28.06.12
Government has ‘compromised’ localism and growth agendas
Birmingham City Council’s chief executive spoke out strongly at the LGA conference yesterday against the Government allowing local authorities to keep only half of business rates income.
At a session on local government finance, addressed by the Department for Communities & Local Government’s director of local government finance, Simon Ridley, among others, Birmingham’s chief executive Stephen Hughes said: “Given the [Coalition’s] key policy objective is to radically devolve to local government and give us incentives, you’d have thought therefore that they would have given us 100% of the business rates.
“They have given us 50%, and that’s taken away too much, so they’ve had to reinvent RSG [the revenue support grant settlement] to give us back some of the money they have just taken off us.
“Their own impact assessment shows that the bigger the proportion that we keep, the bigger the impact on growth – so they’ve compromised both their localisation agenda and their growth agenda in order that central government departments can keep their grip on local government.”
Stevenage Borough Council leader Cllr Sharon Taylor, who sits on the LGA’s Finance Task Group, deplored the “punishing cuts” being inflicted on councils and said “a funding car crash is on its way”. She criticised a “CLG team that has done nothing to protect local government spending”.
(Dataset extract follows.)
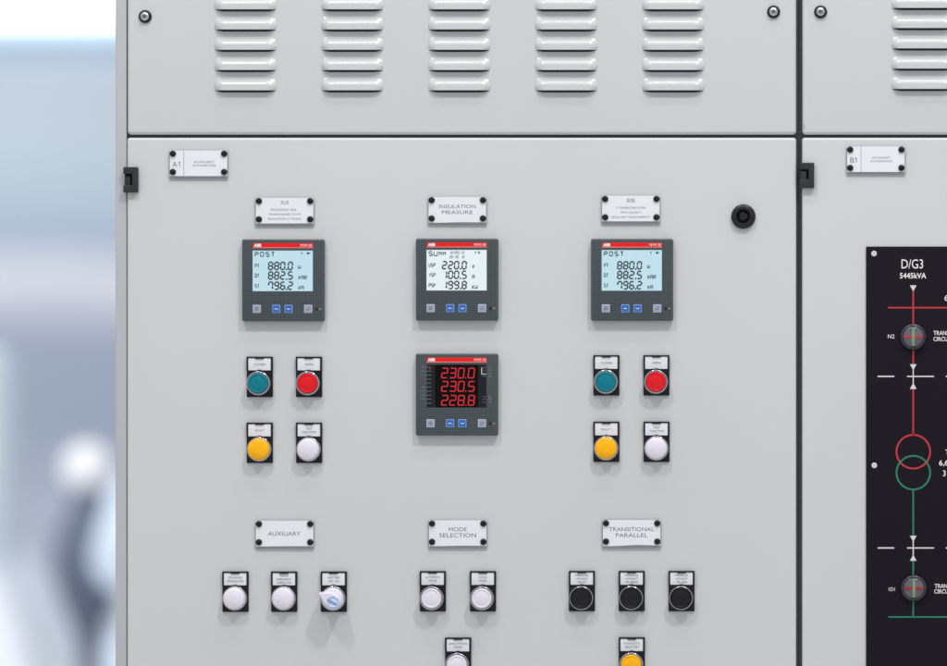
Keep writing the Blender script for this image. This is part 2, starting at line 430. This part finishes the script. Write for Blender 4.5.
def cabinet(label, x0, x1, door0, door1, cols, rows_bottom, screws, hinge_box, lock, kind, frame_w=-2.2):
    t = thing('electrical_cabinet', label, 'cabinet', (U((x0 + x1) / 2) * .001, 0, 0), 'electrical cabinets side by side')
    ox = U((x0 + x1) / 2)
    def part(name, bm, m, parent=t): 
        o = obj(name, bm, m, parent)
        if parent is t: o.location = (-ox * .001, 0, 0)
        return o
    bm = new()
    slab(bm, U(x0), U(x1), 0, V(TOP - 5), -600, -18, r=2)
    part('body', bm, M['gasket'] if False else M['frame'])
    # front frame: left post, plinth, and the dark gasket round the doors
    bm = new(); slab(bm, U(x0), U(door0) - 1.2, 1, V(TOP - 4), -17.8, frame_w, r=1, bev=.9)
    if door0 - x0 > 6: part('frame_post', bm, M['frame'])
    else: bm.free()
    bm = new(); slab(bm, U(door0) - .9, U(x1) - .1, 100, V(TOP - 3), -17.8, -5.2, r=1)
    part('gasket', bm, M['gasket'])
    bm = new(); slab(bm, U(door0), U(door1), 2, 95, -17.8, -4, r=1, bev=.8)
    part('plinth', bm, M['frame'])
    bm = new(); slab(bm, U(door0), U(door1), V(134.6), V(TOP), -20, 0, r=4.2, bev=4.2, nb=7)
    vp = part('vent_panel', bm, M['paint'])
    bm = new(); slab(bm, U(door0) - .3, U(door1), V(BOT), V(137.6), -20, 0, r=3.4, bev=3.4, nb=6)
    dr = part('door', bm, M['paint'])
    off = Vector((0, 0, 0))
    for cxp in cols:
        for i, yb in enumerate(rows_bottom):
            if first_louver[0]: lv = louver0; first_louver[0] = False
            else: lv = louver0.copy(); C.objects.link(lv)
            lv.parent = vp; lv.location = at(cxp, yb - 1.9 - 14.6 / 2 / PX, .0)
    for s in screws: panel_screw(*s, vp)
    hinge(*hinge_box, dr, kind)
    if lock: door_lock(*lock, dr)
    return t, vp, dr

rows = [12.3, 32.4, 52.7, 72.9, 93.2]
rowsr = [r - 1.6 for r in rows]
cabA, vpA, drA = cabinet('wide light grey cabinet whose door carries four meters and many push buttons',
        115, 798.6, 127, 796.2, [245.6, 352.4, 459.4, 566.2, 673.2], [r - .8 for r in rows], [(145.3, 16.7), (773.6, 12)],
        (124.4, 138.5, 167.3, 192.5), (743.4, 216.6), 0)
cabB, vpB, drB = cabinet('light grey cabinet cut off by the right edge, carrying the black diagram board',
        798.9, 1483, 802.2, 1471, [922.5], [r - 2.2 for r in rows], [(820.6, 12)], (800, 814.2, 163, 188.2), None, 1)
# chipped mark in the lower left corner of the right vent panel
bm = new(); line(bm, (-1.4, 2.6), (.6, 1.4), .6, .02, .06); line(bm, (.6, 1.6), (1.0, -2.6), .6, .02, .06)
obj('paint_chip', bm, M['scratch'], vpB, at(803.9, 127))

# ------------------------------------------------------------------ nameplates
def nameplate(px, py, label, lines, split=None, warp=0.):
    t = thing('nameplate', label, 'nameplate', at(px, py), 'clear nameplates with four black caps on the cabinet doors')
    obj('clear_plate', B(-34.6, 34.2, -18.4, 15.6, .7, 2.3, r=.8, bev=.4), M['acrylic'], t)
    # card slightly waved
    bm = new(); n = 24
    def cv(i): s = -1 + 2 * i / n; return warp * math.sin(s * 2.6 + .8) * .8
    top = [(-33.6 + 67.2 * i / n, 14.6 + cv(i) * .1) for i in range(n + 1)]
    bot = [(-33.6 + 67.2 * i / n, -15.4 + cv(i)) for i in range(n + 1)][::-1]
    loft(bm, [[P(u, v, 2.35) for u, v in top + bot], [P(u, v, 2.65) for u, v in top + bot]])
    card = obj('card', bm, M['paper'], t)
    bm = new()
    for (s, cu, cvv, wd, ht, *r) in lines:
        if s in ('A1', 'B1'):                 # the figure one has a flag
            x = cu + wd * .36
            line(bm, (x, cvv - ht / 2), (x, cvv + ht / 2), .75, 2.7, .05); line(bm, (x + .2, cvv + ht / 2 - .2), (x - 1.5, cvv + ht / 2 - 1.6), .7, 2.7, .05)
            s = s[0]; cu -= wd * .2; wd *= .55
        text(bm, s, cu, cvv, wd, ht, 2.74, bold=r[0] if r else 0.)
    if split is not None: line(bm, (split, -15), (split, 14.4), (.45), 2.7, .05)
    obj('lettering', bm, M['ink'], card)
    for u in (-30.0, 30.0):
        for v in (-10.6, 10.8):
            obj('cap', L([(2.4, 0), (2.4, 2.4), (3.7, 2.75), (3.7, 3.5)] + dome(3.7, 3.5, 1.6, 5.2), cu=u, cv=v, n=24), M['cap'], t)
    return t

nameplate(199, 163.1, 'nameplate reading A1, at the top left corner of the wide door', [('A1', -25.8, -1.5, 10, 6.2), ('AUXILIARY', 6.5, 1.2, 24, 2.6), ('AUTOMATION', 6.5, -3.0, 27, 2.8)], split=-17.3)
nameplate(285, 210.4, 'nameplate with four small lines of print above the left blue-screened meter', [('3US', 0, 9, 9.5, 4.4), ('SECONDARY SIDE', -1.5, .6, 30, 2.4), ('TRANSFORMER TO 971', 0, -4.8, 38, 2.4), ('REGULATION LT PANELS', 0, -10, 39, 2.4)])
nameplate(457.6, 209.5, 'nameplate reading INSULATION MEASURE above the white-screened meter', [('INSULATION', 0, 3.4, 43, 4.2), ('MEASURE', 0, -3.4, 36, 4.2)], warp=.4)
nameplate(631, 208.3, 'nameplate with four small lines of print above the right blue-screened meter', [('30E', 0, 9, 10, 4.4), ('LT GENERATORS SYSTEM', 0, .4, 34, 2.4), ('WITH COUPLE 4', 0, -5, 24, 2.6), ('SINGLE UNIT TRANSFORMER MT', 0, -10.4, 45, 2.4)])
nameplate(875.8, 159, 'nameplate reading B1 on the right-hand door above the black diagram board', [('B1', -25.8, -1.5, 8.5, 6), ('AUXILIARY', 6.5, 1.4, 22, 2.4), ('AUTOMATION', 6.5, -2.8, 26, 2.4)], split=-17.3)
nameplate(285, 533, 'nameplate reading AUXILIARY above the two white lamps and the selector switch', [('AUXILIARY', -.5, -.6, 38, 4.6)], warp=.2)
nameplate(458, 532.6, 'nameplate reading MODE SELECTION above the white mode lamps', [('MODE', 0, 4.0, 21, 4.6), ('SELECTION', 0, -3.0, 43, 4.8)], warp=.4)
nameplate(631.8, 532.3, 'nameplate reading TRANSITIONAL PARALLEL above the three black buttons', [('TRANSITIONAL', 0, 3.8, 53, 4.6), ('PARALLEL', 0, -3.2, 37, 4.6)], warp=.9)

# ------------------------------------------------------------------ push buttons and lamps
BV = -7.4                                     # button axis below the legend plate's middle
def legend(t, lines):
    bm = new()
    slab(bm, -15.2, 15.2, -23.6, 23.6, 0, 2.6, r=1.0, bev=.6)
    slab(bm, -15.2, -13.4, 7.0, 23.6, 0, 4.2, r=.5, bev=.4)
    slab(bm, 13.4, 15.2, 7.0, 23.6, 0, 4.2, r=.5, bev=.4)
    slab(bm, -15.2, 15.2, 22.2, 23.75, 0, 4.1, r=.5, bev=.4)
    slab(bm, -5.2, 5.2, 21.0, 23.0, 0, 4.6, r=.6, bev=.4)     # top clip
    slab(bm, -2.4, 2.4, 6.9, 8.2, 0, 4.6, r=.5, bev=.3)       # lower clip
    obj('legend_plate', bm, M['black'], t)
    ins = obj('legend_insert', B(-13.2, 13.2, 7.6, 22.0, 2.4, 3.3, r=.6, bev=.2), M['insert'], t)
    bm = new(); n = len(lines)
    for i, (s, wd) in enumerate(lines):
        text(bm, s, .3, 14.6 + (n - 1) * 2.0 - i * 4.0, wd, 2.5, 3.38)
    obj('lettering', bm, M['ink_dark'], ins)

def ring(t, m, hgt, r=14.0, ri=11.9):
    bm = new()
    lathe(bm, [(r - .3, 2), (r - .3, hgt - 1.5)] + [(r, hgt - 1.5)] + dome(r, hgt - .9, r - 1.0, hgt, 4) + [(ri + .2, hgt), (ri, hgt - .5), (ri, 3)], cv=BV, n=64, cap1=False)
    # small locating notch at twelve o'clock
    slab(bm, -.9, .9, BV + r - 1.2, BV + r + .25, 3, hgt + .15, r=.3, bev=.2)
    return obj('bezel', bm, m, t)

BTN_GROUP = 'push buttons and lamps on the wide cabinet door'
def flush_button(px, py, name, cat, label, lines, m, hgt=12.5, bez='chrome', proud=1.2, ro=14.0, ri=11.9):
    t = thing(name, label, cat, at(px, py), BTN_GROUP)
    legend(t, lines)
    ring(t, M[bez], hgt, ro, ri); k = ri - .2
    obj('cap', L([(k, 3), (k, hgt + proud - 1.0)] + dome(k, hgt + proud - 1.0, k - 1.1, hgt + proud, 4) + [(k - 2.0, hgt + proud), (k - 2.6, hgt + proud - .6), (7, hgt + proud - .1), (4, hgt + proud + .35), (1.5, hgt + proud + .5)], cv=BV, n=64), m, t)
    return t

def dome_lamp(px, py, label, lines, m, hgt=14.6):
    t = thing('indicator_lamp', label, 'indicator lamp', at(px, py), BTN_GROUP)
    legend(t, lines)
    bm = new()
    lathe(bm, [(14.3, 2), (14.3, 6.0)] + dome(14.3, 6.0, 13.4, 7.2, 4) + [(12.8, 7.2)], cv=BV, n=64)
    slab(bm, -.9, .9, BV + 12.6, BV + 14.5, 3, 7.6, r=.3, bev=.2)
    obj('bezel', bm, M['chrome'], t)
    bm = new()
    lathe(bm, [(13.0, 6.6), (12.8, hgt - 5.0)] + dome(12.8, hgt - 5.0, 10.0, hgt - .7, 7) + [(8.4, hgt - .1), (6, hgt + .5), (4, hgt + .85), (1.5, hgt + 1.05)], cv=BV, n=64)
    obj('lens', bm, m, t)
    return t

CL, OP, FA = [('CLOSED', 14)], [('OPEN', 10)], [('FAULT', 11)]
TE = [('TEST', 8), ('FUNCTION', 16)]
flush_button(260, 376.9, 'push_button', 'push button', 'teal push button below the left blue-screened meter', CL, M['teal'])
flush_button(309.2, 376.9, 'push_button', 'push button', 'red push button below the left blue-screened meter', OP, M['red'])
dome_lamp(260, 442.8, 'yellow lamp below the left teal push button', FA, M['yellow'])
dome_lamp(309.3, 442.8, 'white lamp below the left red push button', TE, M['white'])
flush_button(606.5, 375.4, 'push_button', 'push button', 'teal push button below the right blue-screened meter', CL, M['teal'])
flush_button(656.5, 375.4, 'push_button', 'push button', 'red push button below the right blue-screened meter', OP, M['red'])
dome_lamp(606.5, 441.8, 'yellow lamp below the right teal push button', [('FAULT 1', 13)], M['yellow'])
dome_lamp(656.6, 441.8, 'white lamp below the right red push button', TE, M['white'])
dome_lamp(235.7, 591.6, 'white lamp leftmost of the row under the AUXILIARY nameplate', [('DIAGNOSIS', 16), ('SIGNALLING', 19)], M['white'])
dome_lamp(284.4, 591.6, 'white lamp in the middle of the row under the AUXILIARY nameplate', [('FORCE', 10), ('EMERGENCY', 17), ('SUPPLY ON', 16)], M['white'])
flush_button(433, 591.2, 'indicator_lamp', 'indicator lamp', 'white lamp reading AUTOMATIC MODE, left one under the MODE SELECTION nameplate', [('AUTOMATIC', 17), ('MODE', 9)], M['white'], 14.0, proud=1.6)
flush_button(483.1, 591.2, 'indicator_lamp', 'indicator lamp', 'white lamp reading LOCAL MODE, right one under the MODE SELECTION nameplate', [('LOCAL', 10), ('MODE', 9)], M['white'], 14.0, proud=1.6)
flush_button(458.3, 657.6, 'indicator_lamp', 'indicator lamp', 'white lamp cut by the bottom edge, below and between the two mode lamps', [('SEMIAUTOMATIC', 22), ('MODE', 9)], M['white'], 14.0, proud=1.6)
flush_button(582, 591, 'push_button', 'push button', 'black push button leftmost of the three under the TRANSITIONAL PARALLEL nameplate', [('PARALLEL', 16), ('WITHOUT', 14), ('TR-GT', 10)], M['blackcap'], proud=-.2, ro=13.9, ri=12.7)
flush_button(631.8, 591, 'push_button', 'push button', 'black push button in the middle of the three under the TRANSITIONAL PARALLEL nameplate', [('PARALLEL', 16), ('WITHOUT', 14), ('TR-SEND', 15)], M['blackcap'], proud=-.2, ro=13.9, ri=12.7)
flush_button(681.6, 591, 'push_button', 'push button', 'black push button rightmost of the three under the TRANSITIONAL PARALLEL nameplate', [('PARALLEL', 16), ('WITHOUT', 14), ('TR-GEN', 12)], M['blackcap'], proud=-.2, ro=13.9, ri=12.7)
flush_button(631.9, 657.3, 'indicator_lamp', 'indicator lamp', 'yellow lamp cut by the bottom edge, below the middle black push button', [('DIAGNOSTIC', 19), ('SELECTED', 16)], M['yellow'], proud=1.6)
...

She said the Government needed to cut back on the 1,300 statutory duties that local government must perform, and again highlighted how rising demand in social care and waste management, together with debt interest payments and concessionary bus pass costs, would leave many councils with virtually no cash to spend on anything else in just a few years’ time.
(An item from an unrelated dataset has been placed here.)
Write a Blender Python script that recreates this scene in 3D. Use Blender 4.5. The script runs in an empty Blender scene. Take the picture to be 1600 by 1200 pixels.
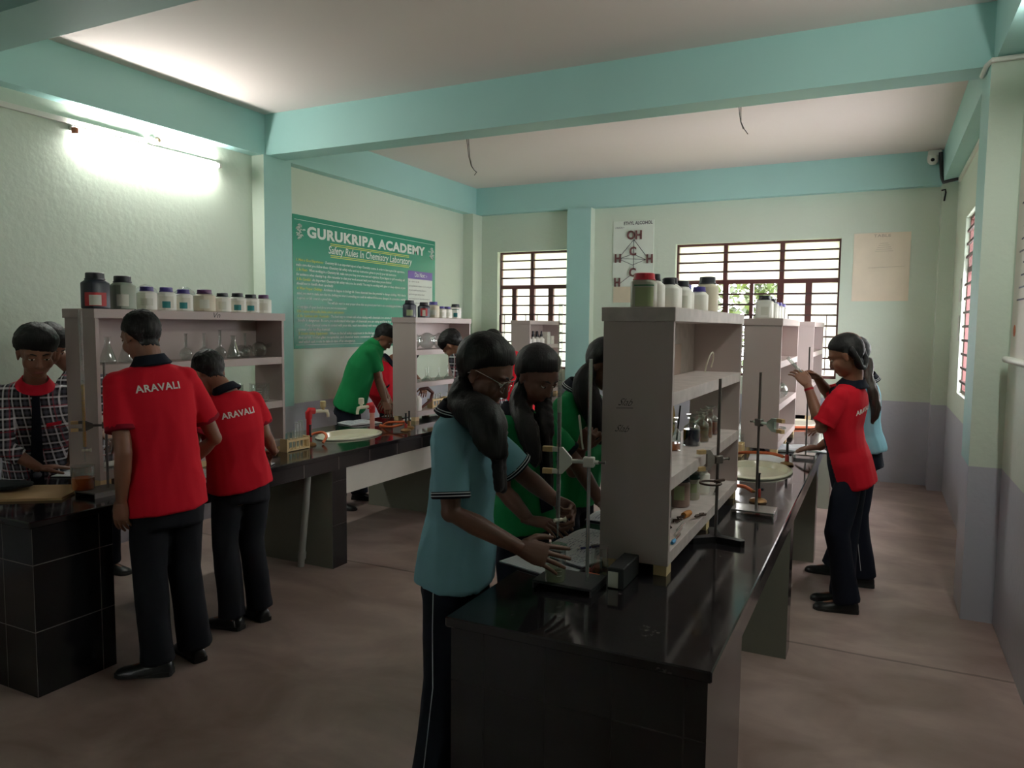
import bpy, bmesh, math, random
from mathutils import Vector as V, Matrix, noise
from mathutils.bvhtree import BVHTree
S = bpy.context.scene
C = S.collection
random.seed(7)

# ------------------------------------------------------------------ camera
CR = Matrix(((0.89676604, -0.04281139, 0.44042916),
             (0.44240325, 0.06539874, -0.89442851),
             (0.00948822, 0.99694041, 0.07758727)))
CF = 1162.506
CO = V((0, 0, 1.6))
cam = bpy.data.cameras.new('camera')
cam.sensor_width = 36
cam.lens = CF / 1600 * 36
cam.clip_start = 0.02
camo = bpy.data.objects.new('camera', cam)
C.objects.link(camo)
camo.matrix_world = Matrix.Translation(CO) @ CR.to_4x4()
S.camera = camo

def at(u, v, x=None, y=None, z=None):
    """world point seen at pixel (u, v) of the 1600x1200 frame on the plane x=, y= or z="""
    d = CR @ V((u - 800, -(v - 600), -CF))
    k, val = (0, x) if x is not None else (1, y) if y is not None else (2, z)
    return CO + d * ((val - CO[k]) / d[k])

# ------------------------------------------------------------------ sky and exposure
W = bpy.data.worlds.new('overcast_sky')
S.world = W
W.use_nodes = True
wn = W.node_tree
bg = wn.nodes['Background']
bg.inputs['Color'].default_value = (0.98, 0.97, 1.0, 1)
bg.inputs['Strength'].default_value = 20.0
S.view_settings.view_transform = 'Standard'
S.view_settings.look = 'None'
S.view_settings.gamma = 1
S.view_settings.use_curve_mapping = False
S.view_settings.exposure = 0.17
S.cycles.use_denoising = True
S.cycles.max_bounces = 10
S.cycles.diffuse_bounces = 6
S.cycles.transparent_max_bounces = 24
S.cycles.sample_clamp_indirect = 4
S.cycles.caustics_reflective = False
S.cycles.caustics_refractive = False
TUBE_POWER = 124.0
# daylight: portals that guide the sky's light through the openings
def portal(name, loc, rot, sx, sy):
    l = bpy.data.lights.new(name, 'AREA')
    l.shape = 'RECTANGLE'; l.size = sx; l.size_y = sy
    l.cycles.is_portal = True
    o = bpy.data.objects.new(name, l); C.objects.link(o)
    o.location = loc; o.rotation_euler = rot
PI = math.pi
portal('daylight_portal', (-4.0, 8.93, 1.8), (-PI / 2, 0, 0), 1.1, 1.6)
portal('daylight_portal', (-1.28, 8.93, 1.8), (-PI / 2, 0, 0), 1.9, 1.6)
portal('daylight_portal', (-3.05, -2.83, 1.7), (PI / 2, 0, 0), .9, 1.1)  # serves the added fill window behind the camera
portal('daylight_portal', (0.87, 6.5, 1.8), (0, PI / 2, 0), 1.6, 2.1)

# ------------------------------------------------------------------ geometry helpers
def frame_z(d, hint=V((0, 0, 1))):
    d = d.normalized()
    if abs(d.dot(hint)) > 0.98: hint = V((1, 0, 0))
    s = hint.cross(d).normalized()
    return s, d.cross(s), d

class MB:
    def __init__(self): self.v = []; self.f = []; self.m = []
    def add(self, vs, fs, m=0):
        n = len(self.v)
        self.v += [V(p) for p in vs]
        self.f += [tuple(i + n for i in f) for f in fs]
        self.m += [m] * len(fs)
        return self
    def box(self, x0, x1, y0, y1, z0, z1, m=0, bev=0.0, R=None, c=None):
        bm = bmesh.new()
        bmesh.ops.create_cube(bm, size=1)
        for q in bm.verts:
            q.co = V(((x0 + x1) / 2 + q.co.x * (x1 - x0), (y0 + y1) / 2 + q.co.y * (y1 - y0), (z0 + z1) / 2 + q.co.z * (z1 - z0)))
        if bev > 0:
            bmesh.ops.bevel(bm, geom=bm.edges[:], offset=bev, segments=1, affect='EDGES', profile=.5)
        bm.verts.index_update()
        vs = [q.co.copy() for q in bm.verts]
        if R is not None:
            c = V(c) if c is not None else V((0, 0, 0))
            vs = [c + R @ p for p in vs]
        elif c is not None:
            vs = [V(c) + p for p in vs]
        fs = [[q.index for q in f.verts] for f in bm.faces]
        bm.free()
        return self.add(vs, fs, m)
    def tube(self, pts, r, n=10, caps=True, m=0, closed=False, flat=1.0, up=V((0, 0, 1))):
        pts = [V(p) for p in pts]
        k = len(pts)
        rs = r if isinstance(r, (list, tuple)) else [r] * k
        vs = []; prev = None
        for i, p in enumerate(pts):
            if closed: t = pts[(i + 1) % k] - pts[i - 1]
            else: t = pts[min(i + 1, k - 1)] - pts[max(i - 1, 0)]
            if t.length < 1e-9: t = V((0, 0, 1))
            t.normalize()
            if prev is None: s, u, _ = frame_z(t, up)
            else:
                s = prev - t * prev.dot(t)
                if s.length < 1e-6: s, u, _ = frame_z(t, up)
                s.normalize(); u = t.cross(s)
            prev = s
            for j in range(n):
                a = 2 * PI * j / n
                vs.append(p + s * (math.cos(a) * rs[i]) + u * (math.sin(a) * rs[i] * flat))
        fs = []
        for i in range(k if closed else k - 1):
            a0, b0 = i * n, ((i + 1) % k) * n
            for j in range(n):
                fs.append((a0 + j, a0 + (j + 1) % n, b0 + (j + 1) % n, b0 + j))
        if caps and not closed:
            fs.append(tuple(reversed(range(n)))); fs.append(tuple(range((k - 1) * n, k * n)))
        return self.add(vs, fs, m)
    def cyl(self, a, b, r, r2=None, n=16, m=0, caps=True):
        return self.tube([a, b], [r, r if r2 is None else r2], n, caps, m)
    def lathe(self, prof, n=20, loc=(0, 0, 0), sx=1, sy=1, ex=2.0, m=0, closed=False, R=None, rot=0.0):
        loc = V(loc); vs = []; fs = []
        for (r, z) in prof:
            for j in range(n):
                a = 2 * PI * j / n + rot
                c, s = math.cos(a), math.sin(a)
                if ex != 2.0:
                    q = (abs(c) ** ex + abs(s) ** ex) ** (-1 / ex); c *= q; s *= q
                p = V((c * max(r, 1e-5) * sx, s * max(r, 1e-5) * sy, z))
                vs.append(loc + (R @ p if R is not None else p))
        k = len(prof)
        for i in range(k - 1 if not closed else k):
            a0, b0 = i * n, ((i + 1) % k) * n
            for j in range(n): fs.append((a0 + j, a0 + (j + 1) % n, b0 + (j + 1) % n, b0 + j))
        if not closed:
            if prof[0][0] > 1e-4: fs.append(tuple(reversed(range(n))))
            if prof[-1][0] > 1e-4: fs.append(tuple(range((k - 1) * n, k * n)))
        return self.add(vs, fs, m)
    def ell(self, c, r, R=None, nu=18, nv=11, m=0, fn=None):
        c = V(c); vs = []; fs = []
        if not isinstance(r, (list, tuple)): r = (r, r, r)
        def pt(x, y, z):
            d = V((x, y, z)); q = fn(d) if fn else 1.0
            p = V((x * r[0], y * r[1], z * r[2])) * q
            return c + (R @ p if R is not None else p)
        vs.append(pt(0, 0, -1))
        for i in range(1, nv):
            a = PI * i / nv - PI / 2
            for j in range(nu):
                b = 2 * PI * j / nu
                vs.append(pt(math.cos(a) * math.cos(b), math.cos(a) * math.sin(b), math.sin(a)))
        vs.append(pt(0, 0, 1))
        for j in range(nu): fs.append((0, 1 + (j + 1) % nu, 1 + j))
        for i in range(nv - 2):
            for j in range(nu):
                a0 = 1 + i * nu; b0 = a0 + nu
                fs.append((a0 + j, a0 + (j + 1) % nu, b0 + (j + 1) % nu, b0 + j))
        l = len(vs) - 1; a0 = 1 + (nv - 2) * nu
        for j in range(nu): fs.append((a0 + j, a0 + (j + 1) % nu, l))
        return self.add(vs, fs, m)
    def rings(self, rs, caps=True, m=0):
        n = len(rs[0]); vs = [p for r in rs for p in r]; fs = []
        for i in range(len(rs) - 1):
            for j in range(n):
                fs.append((i * n + j, i * n + (j + 1) % n, (i + 1) * n + (j + 1) % n, (i + 1) * n + j))
        if caps: fs.append(tuple(reversed(range(n)))); fs.append(tuple(range((len(rs) - 1) * n, len(rs) * n)))
        return self.add(vs, fs, m)
    def prism(self, poly, d, m=0):
        """closed polygon (list of 3-D points) extruded by vector d"""
        d = V(d); n = len(poly); poly = [V(p) for p in poly]
        vs = poly + [p + d for p in poly]
        fs = [tuple(reversed(range(n))), tuple(range(n, 2 * n))] + [(j, (j + 1) % n, n + (j + 1) % n, n + j) for j in range(n)]
        return self.add(vs, fs, m)
    def mesh(self, name, org=V((0, 0, 0))):
        me = bpy.data.meshes.new(name)
        me.from_pydata([tuple(p - org) for p in self.v], [], self.f)
        me.polygons.foreach_set('material_index', self.m)
        bm = bmesh.new(); bm.from_mesh(me)
        bmesh.ops.recalc_face_normals(bm, faces=bm.faces[:])
        bm.to_mesh(me); bm.free()
        return me
    def build(self, name, mats, parent=None, smooth=True, ang=40, org=None, local=False):
        """org: object origin in the world; vertices are in world coordinates unless local"""
        if parent is not None and not local: o_ = wl(parent)
        else: o_ = V(org) if org is not None and not local else V((0, 0, 0))
        me = self.mesh(name, o_)
        return link(name, me, mats, parent, smooth, ang, o_ if parent is None and not local else V((0, 0, 0)))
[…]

Ridley himself said the cuts had to be put in the wider context of all government spending, which had to be cut back due to falling output across the economy, and said the business rates plan was just one of many pro-growth measures being taken, alongside enterprise zones, the regional growth fund and so on.
Others said cities like Liverpool would suffer disproportionately under the business rates policy, but Ridley said the policy is more redistributive than its critics realise.
LGA chairman Sir Merrick Cockell has previously said the business rates proposals fall “well short” of what was hoped for.